▶ [Problem details]: Copy each line below in which the string "with" occurs.

▶ [Dataset extract]:

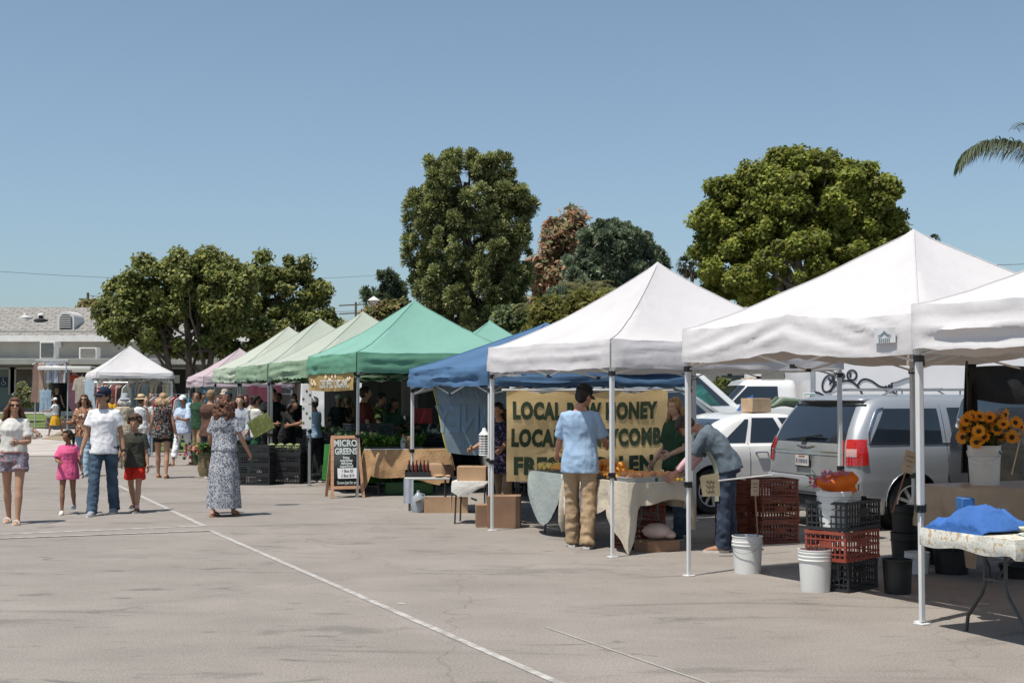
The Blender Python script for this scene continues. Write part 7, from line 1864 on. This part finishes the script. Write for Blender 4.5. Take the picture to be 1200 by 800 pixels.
# grey-blue banner seen from the back
B0, B1_ = P(508, 451, 19.0), P(595, 461, 18.3)
gb = thing('banner', 'grey blue banner seen from behind with faint mirrored lettering under the blue canopy', 'banner', B0, math.atan2(B1_.y - B0.y, B1_.x - B0.x))
Lb = (B1_ - B0).length * 1.02; mgb = mat('banner_slate', (.16, .22, .26), .8, .08, 2, trans=.2); mgb2 = mat('banner_letter', (.13, .20, .275), .8, .05, 2); mgy = mat('banner_edge', (.35, .32, .10), .8)
def gq(a, b):
    # trapezoid: top full width, lower left swept in
    l = .26 * b; r_ = Lb - (.42 * max(0, b - .35) ** 1.2); return Vector((l + (r_ - l) * a, .03 * nz(a * 3, b * 2, 7), -.95 * b - .03 * math.sin(a * PI)))
k = MB(); k.grid(gq, 24, 20); k.build('sheet', mgb, gb)
k = MB(); k.tube([gq(0, b / 10) + Vector((-.012, 0, 0)) for b in range(11)], .014, 6); k.build('edge_strip', mgy, gb)
def mir(txt, size, x, z, sx=1., off=.008):
    me = text_mesh(txt, size, mgb2, ext=.001, off=off, sx=sx)
    for v in me.vertices: xx, zz = x - v.co.x, z + v.co.y; bb = -zz / .95; aa = (xx - .26 * bb) / (Lb - .42 * max(0, bb - .35) ** 1.2 - .26 * bb); v.co = Vector((xx, gq(aa, bb).y - .008 - v.co.z * .1, zz))
    link('lettering', me, gb)
mir('HONEY', .50, .74, -.50, .80, .02); mir('LOCAL RAW', .17, .68, -.14, .9, .006); mir('FARM', .13, .62, -.84, 1.0, .004)
# hanging white wire lantern
hl_ = P(567.5, 516, 17.2); ht = thing('hanging_lantern', 'white wire caged lantern hanging from the blue canopy on a cord', 'lantern', hl_, 0)
k = MB()
for i in range(9): k.lathe([(.066, -.19 + .032 * i), (.069, -.186 + .032 * i), (.066, -.182 + .032 * i)], 16)
for i in range(8): a = 2 * PI * i / 8; k.bar((.065 * math.cos(a), .065 * math.sin(a), -.19), (.065 * math.cos(a), .065 * math.sin(a), .075), .006)
k.lathe([(0, -.19), (.066, -.19), (.066, -.175)], 16); k.build('cage', mwht, ht)
k = MB(); k.lathe([(.072, .075), (.03, .125), (.022, .16), (0, .165)], 16); k.build('cone_top', mwht, ht)
k = MB(); k.lathe([(0, -.18), (.035, -.18), (.035, .05), (0, .05)], 10); k.build('lamp_tube', mat('tube_grey', (.25, .26, .28), .3), ht)
k = MB(); k.tube([(0, 0, .16), (.012, 0, .3), (0, 0, .55)], .005, 5); k.build('cord', mat('cord_green', (.05, .12, .07)), ht)
# lettering on the blue valance and emblem on the white valance
k1 = thing('canopy_lettering', 'two lines of white lettering on the blue valance under the white canopy', 'lettering', BB - U * .045 + Vector((0, 0, 0)), RZ)
text('ARROYO', .105, mwht, k1, (.27, 0, 2.015), (PI / 2, 0, 0), ext=.002, off=.005); text('Complete', .085, mwht, k1, (.27, 0, 1.93), (PI / 2, 0, 0), ext=.002, off=.003)
le = B2 + U2 * .27; em = thing('canopy_label', 'pale blue patch with a dark tent roof emblem on the large white valance', 'label', le - V2 * .08, RZ2)
k = MB(); mpat = mat('patch_blue', (.58, .59, .6), .8)
k.grid(lambda a, b: Vector((-.004 * math.sin(a * PI), .11 - .22 * a, 2.085 + .115 * b)), 6, 2); k.build('patch', mpat, em)
k = MB(); mke = mat('emblem_dark', (.14, .2, .23), .8)
k.add([(-.008, y, z) for y, z in ((.07, 2.142), (.035, 2.15), (0, 2.178), (-.035, 2.15), (-.07, 2.142), (-.068, 2.134), (-.03, 2.138), (0, 2.158), (.03, 2.138), (.068, 2.134))], [(0, 1, 8, 9), (1, 2, 7, 8), (2, 3, 6, 7), (3, 4, 5, 6)])
for i in range(6): k.box((-.008, .05 - .02 * i, 2.105), (.003, .008, .035 - .004 * (i % 3)))
k.build('emblem', mke, em)
# ------------------------------------------------------------------ green stalls
cs = thing('banner', 'mustard banner lettered CERTIFIED ORGANIC hung below the teal valance', 'banner', BG - V * .04, RZ + PI / 2 + PI)
# local x runs from far corner towards the near corner seen from outside: outward normal is -V
Ls = 2.9
k = MB(); k.grid(lambda a, b: Vector((-Ls + .04 + a * (Ls - .1), .015 * nz(a * 6, b * 2), 2.06 - .30 * b - .02 * math.sin(a * PI) + (.03 * nz(a * 5, 1) if b < .01 else 0))), 30, 6); k.build('sheet', mat('banner_mustard', (.36, .24, .08), .8, .1, 3), cs)
text('CERTIFIED ORGANIC', .20, mat('letter_pale', (.5, .5, .44), .8), cs, (-1.15, -.02, 1.86), (PI / 2, 0, 0), ext=.002, off=.003, sx=.95)
k = MB(); r2 = random.Random(9)
for cx_, cz_, n in ((-2.5, 1.90, 9), (-1.7, 1.95, 3), (-1.35, 1.96, 4), (-1.0, 1.95, 3), (-.2, 1.95, 2)):
    for i in range(n): k.ball((cx_ + r2.uniform(-.17, .17), -.012, cz_ + r2.uniform(-.05, .05)), (.05, .006, .035), 8)
k.build('flower_print', mat('print_peach', (.72, .55, .38), .8), cs)
# posters on the leg
for i, (py0, py1, lb) in enumerate(((450, 473, 'upper white price poster hanging on the stall leg'), (474, 502, 'lower white poster with green plant pictures on the stall leg'))):
    a, b = P(355, py1, 24.6), P(366, py0, 24.6); t_ = thing('poster', lb, 'poster', ((a.x + b.x) / 2, 24.5, a.z), R(8)); hh = b.z - a.z; k = MB(); k.box((0, 0, hh / 2), (b.x - a.x, .01, hh)); k.build('sheet', mwht, t_)
    k = MB(); mm = mat('print_green', (.12, .2, .06)) if i else mat('print_dark', (.12, .1, .05))
    for j in range(3 + i): k.ball((-.045 + .06 * ((j * 2) % 3 - .3), -.008, hh * (.25 + .2 * j)), (.022, .003, .026), 8)
    k.build('pictures', mm, t_)
# black crate stacks with produce
r2 = random.Random(12)
mgreen = mat('cabbage_green', (.30, .36, .14), .6, .2, 10, bump=.5, bscale=30)
lettuce = MB()
lettuce.ball((0, 0, .07), (.085, .085, .08), 12)
for v_ in range(len(lettuce.v)): lettuce.v[v_] = lettuce.v[v_] * (1 + .12 * nz(*(lettuce.v[v_] * 30)))
lme = lettuce.mesh('cabbage', [mgreen], True, 180)
stack_defs = [(296, 568, 4, .56), (318, 567.5, 0, .6), (335, 567, 5, .62)]
for si, (px, py, n, wdt) in enumerate([(298, 568.5, 4, .60), (330, 567, 4, .75)]):
    b = G(px, py) + Vector((0, .25, 0))
    for i in range(n):
        crate('black produce crate, %s of the %s stack beside the long dress' % (ORD[i] if i < n - 1 else 'topmost', ('left', 'right')[si]), b + Vector((.01 * r2.uniform(-1, 1), 0, .185 * i)), R(-6), mgrd, (wdt, .42, .18), 'black crates stacked by the produce stall', 7)
b = G(330, 567) + Vector((0, .25, .60))
for i in range(7): o = link('cabbage', lme); o.location = b + Vector((-.25 + .17 * (i % 4), -.08 + .17 * (i // 4), 0)); tag(o, '%s pale cabbage of the %s row on the black crates' % (nth(i % 4), ('front', 'back')[i // 4]), 'vegetable', 'cabbages on the black crates')
# stall counters inside each green tent: table, crates and heaped produce
def counter(lab, c, rz, L, mcloth, colors, seed, crates=3):
    t = ftable('stall table %s' % lab, c, rz, L, .8, .78, 'wish')
    cm = Matrix.Translation(c) @ Matrix.Rotation(rz, 4, 'Z'); rr = random.Random(seed)
    drape('dark cloth on the stall table %s' % lab, c, rz, -.42, .42, -L / 2, L / 2, .785, lambda s, t: .62, mcloth, seed=seed, amp=.03)
    for i in range(crates):
        y = -L / 2 + L * (i + .5) / crates; p = cm @ Vector((0, y, .80))
        crate('%s black crate on the table %s' % (['first', 'second', 'third'][i], lab), p, rz, mgrd, (.6, L / crates * .9, .16), 'produce crates on the table ' + lab, 5)
        k = MB()
        for j in range(60): k.ball((rr.uniform(-.25, .25), rr.uniform(-.4, .4) * L / crates * .85, .12 + rr.uniform(0, .09)), rr.uniform(.03, .055), 7, rr.randint(0, len(colors[i % len(colors)]) - 1))
        o = k.build('vegetables', colors[i % len(colors)]); o.location = p; o.rotation_euler = (0, 0, rz); tag(o, 'heap of vegetables in a crate on the table %s' % lab, 'vegetables', 'heaped vegetables on the table ' + lab, 'stuff')
mveg = [mat('veg_green', (.06, .12, .03), .7, .4, 20), mat('veg_dark', (.03, .06, .02), .7, .4, 20), mat('veg_red', (.4, .05, .04), .5), mat('veg_yellow', (.5, .38, .12), .5), mat('veg_white', (.5, .48, .38), .6), mat('veg_purple', (.10, .03, .07), .5)]
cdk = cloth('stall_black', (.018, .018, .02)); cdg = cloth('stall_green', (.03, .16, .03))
def inT(Bc, x, y): return Bc + V * x + U * y
counter('under the pale green canopy', inT(BG2, .9, 1.5), RZ, 2.4, cdk, [[mveg[0], mveg[4]], [mveg[3], mveg[0]], [mveg[2], mveg[1]]], 31)
counter('under the faded green canopy', inT(BG3, .9, 1.5), RZ, 2.4, cdk, [[mveg[0]], [mveg[2], mveg[3]], [mveg[1], mveg[0]]], 32)
counter('at the back of the teal canopy', inT(BG, 1.6, 2.6), RZ - PI / 2, 2.2, cdk, [[mveg[3], mveg[4]], [mveg[0], mveg[1]], [mveg[4], mveg[0]]], 33)
counter('left behind the chalkboard', inT(BG, .5, 1.6), RZ, 1.2, cdg, [[mveg[0], mveg[3]], [mveg[1], mveg[0]]], 34, 2)
counter('under the greyish canopy', inT(BG4, .9, 1.5), RZ, 2.4, cdk, [[mveg[0]], [mveg[2], mveg[4]]], 35, 2)
counter('right of the burlap between teal and blue canopies', G(548, 572) + Vector((.25, 1.6, 0)), R(-80), 1.8, cdk, [[mveg[1], mveg[0]], [mveg[1]], [mveg[0], mveg[1]]], 36)
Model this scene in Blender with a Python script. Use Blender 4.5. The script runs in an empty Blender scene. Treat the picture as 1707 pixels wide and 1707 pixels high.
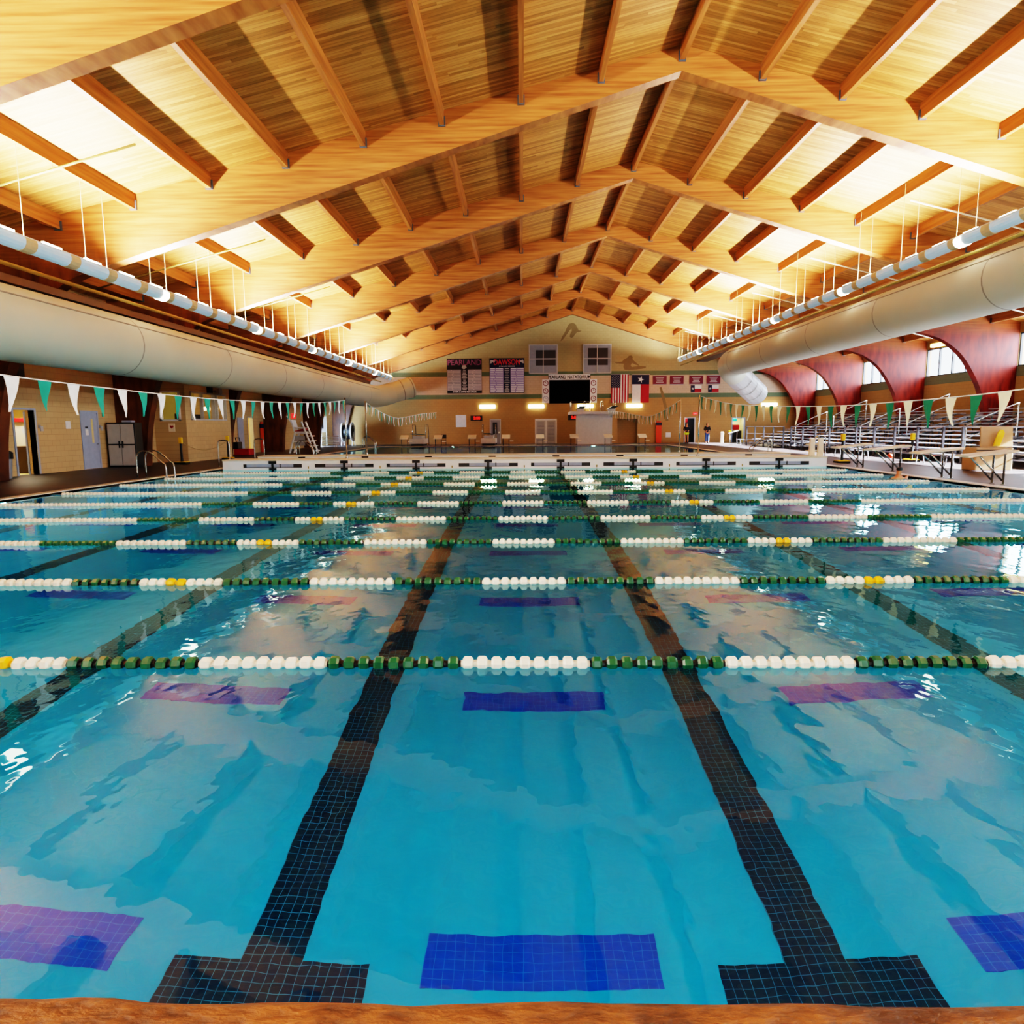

▶ [Exercise solution]:
gb = thing('banner', 'grey blue banner seen from behind with faint mirrored lettering under the blue canopy', 'banner', B0, math.atan2(B1_.y - B0.y, B1_.x - B0.x))
le = B2 + U2 * .27; em = thing('canopy_label', 'pale blue patch with a dark tent roof emblem on the large white valance', 'label', le - V2 * .08, RZ2)
for i, (py0, py1, lb) in enumerate(((450, 473, 'upper white price poster hanging on the stall leg'), (474, 502, 'lower white poster with green plant pictures on the stall leg'))):
# black crate stacks with produce
Model this scene in Blender with a Python script. Use Blender 4.5. The script runs in an empty Blender scene. Treat the picture as 1707 pixels wide and 1707 pixels high.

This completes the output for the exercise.